By 1966, the Beatles' rivalry with the Beach Boys had become a serious issue. That year, the Beatles released Revolver in a punchdrunk effort to counter the strikes landed by the ample Pet Sounds. The album would deliver some serious body blows, with a Sgt. Pepper haymaker burgeoning to follow up.
An excellent jab of a song from Revolver, "I'm Only Sleeping" took the strength of the Beach Boys - vocal harmonies - and made it work so well for the boys from Liverpool. That must've cooked Brian Wilson's second breakfast. Then George Harrison tacked on a reversed guitar solo, the world's first reverse tape effect on a pop recording, just to spit in the American band's eye.
Pop music back then was a bloodsport. Just ask Brian Jones.
The song, written by John Lennon, is about laziness and perceptions that he was exceedingly lazy, the "lazy Beatle." Next to Paul McCartney I think about anyone would look lazy, but John did apparently love essentially living in his bed for long stretches when the Beatles weren't on tour or some other project. The song tries to counter our culture's stigma of laziness the way that John's "Rain" tries to counter the stigma of "bad" weather. These are really just learned values, after all. It wasn't the first time he stood up our world's busybodies - "Girl" on Rubber Soul scoffed at the preconception that "a man must break his back to earn his day of leisure."
On that subject, I will just point out that, from a technological and population standpoint, humanity inarguably possesses the means to permanently retire as a species.

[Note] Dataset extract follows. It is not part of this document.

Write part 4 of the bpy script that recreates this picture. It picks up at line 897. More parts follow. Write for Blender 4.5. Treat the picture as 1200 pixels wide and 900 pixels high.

The best poetic justice I can see for John's "laziness ethic" is that he is currently dominating Paul in songs I've written about for this list. "I'm Only Sleeping" is a beautiful, warm, highly original and imaginative slow number without a clear genre. Instead of being a genre, it's an expression of its point in the form of sound. Chalk it up to a well-rested brain or maybe a talent that flourished with a certain amount of allowed inefficiency, but it turns out that he was by far the more revolutionary Beatle in his songwriting and life trajectory. He may have been lazy; he was not ineffective. Sometimes when they rush you, they want to shrink your flame; they see no benefit in its heat. Know what you require to reach your best end result and beware anyone who only views their template as superior. Those people are everyday fascists. You will meet them. Like John, you may need to state your manifesto.